The Six-Day War was a historical accident. The immediate encounter with the cradle of Jewish history unexpectedly exposed masses of Israelis to a metaphysical return of the repressed. Descendants of the early socialist Zionists, long since disconnected from faith, identified the ultimate signified behind the newly acquired territories: the God of Israel. Initially, only a few cultural gatekeepers noticed the danger. But gradually, the entire secular establishment joined the effort. The truth must be said: the settlement enterprise beyond the Green Line was never granted legitimacy by Israel's founding elite. Even though the hilltop pioneers modeled themselves after the early kibbutzim, such as Hanita and Nahalal, their fate was sealed from the beginning. The media's campaign against the hilltop settlers was rooted in deep cultural fears. For the first time in Zionist history, and in 250 years of cultural revolution, a religious Jew was no longer confined to the periphery - but sought a place in the engine room of the Zionist train. A religious Jew in the driver's seat meant the return of theology to history, precisely the opposite of the foundational move that had removed God from the modern Jewish narrative. That is why the term "messianic" has become a slur in Israeli political discourse, and why there is constant alarm about the presence of kippa-wearing officials in the corridors of power.

5.
The primary motive for disengaging from these deeply symbolic territories was not demographic fear or the "occupation." It stemmed from a desire to sever ties with what these areas represented at the root of the Zionist return. As Theodor Herzl put it at the outset of the Zionist adventure: "Zionism is a return to Judaism even before the return to the land of the Jews." Back then, "Judaism" was a vague and amorphous concept. But with the conquest of biblical territories, that concept took on the face of the God of Israel, whose symbolic presence threatened much of the country's secular elite. In their eyes, it was like an abusive father who had long been locked away, only for his children to discover he was coming home.
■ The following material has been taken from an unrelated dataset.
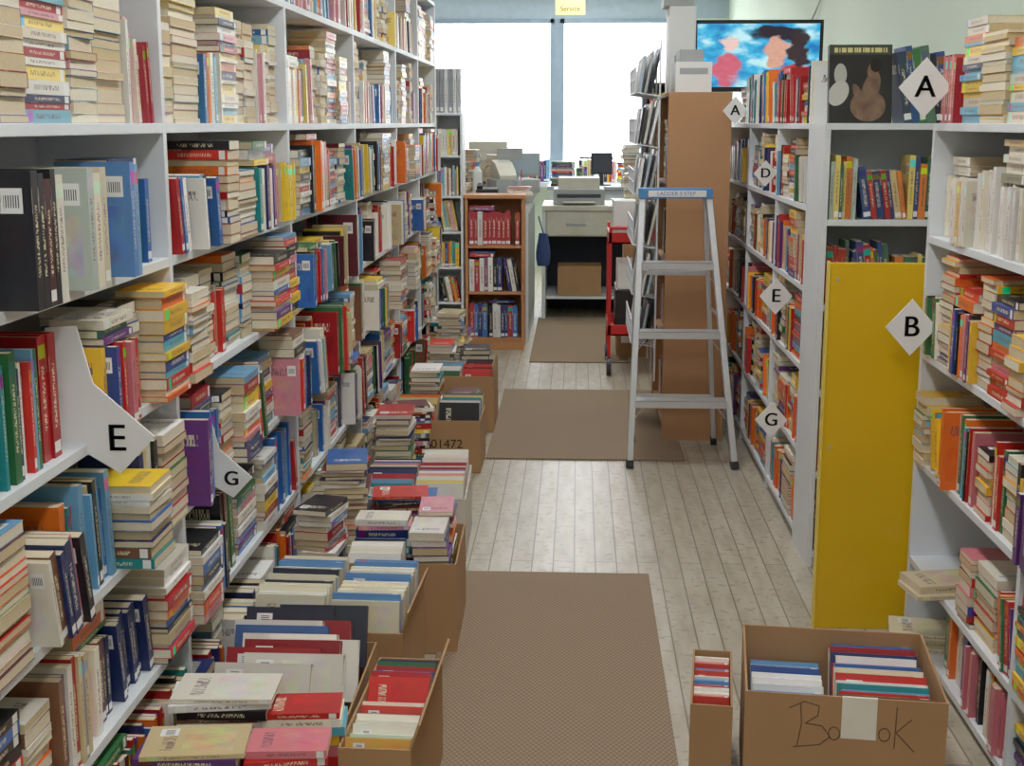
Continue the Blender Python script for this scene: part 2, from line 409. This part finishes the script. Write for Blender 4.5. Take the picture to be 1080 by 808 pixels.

On the eve of Tisha B'Av in 2005, just before the disengagement plan was implemented, I wrote in Makor Rishon, then the only paper opposing the plan: "The destruction of Gush Katif stems from the identification of the settlements beyond the Green Line with the set of values that Israel's semi-liberal founding elite had sought to repress for generations. Therefore, identifying and deconstructing the mechanisms of cultural repression is vital for the political and cultural development of the conservative camp. Freeing our consciousness from the century-old quest for cultural legitimacy in the eyes of self-appointed arbiters is a prerequisite for cultivating an alternative culture, one that dares to engage with the religious and popular depths of our heritage without succumbing to Jewish self-hatred. The destruction can become a moment of growth, setting long-term strategic goals not just in politics but in the core of Israeli culture."

6.
The disengagement from our southern territories was meant to be just the beginning, a prelude to a larger disengagement: from the heartland, the central highlands, and even from ancient Jerusalem, the Western Wall, and the Temple Mount. Opponents of the plan still call it "the expulsion," highlighting the cruelty and alienation that surrounded it. But "disengagement" is in fact the more accurate term, as it reveals the deeper essence of the catastrophic move: an effort to disconnect from what these territories ultimately signify, the God of Israel or Jewish identity itself.
And our long history has already taught us: Anyone who tries to run away from their identity will find that it follows them, sometimes in brutal, unexpected ways. This is exactly what happened on October 7, a date that chillingly fell on the most symbolically charged holiday of all: Simchat Torah.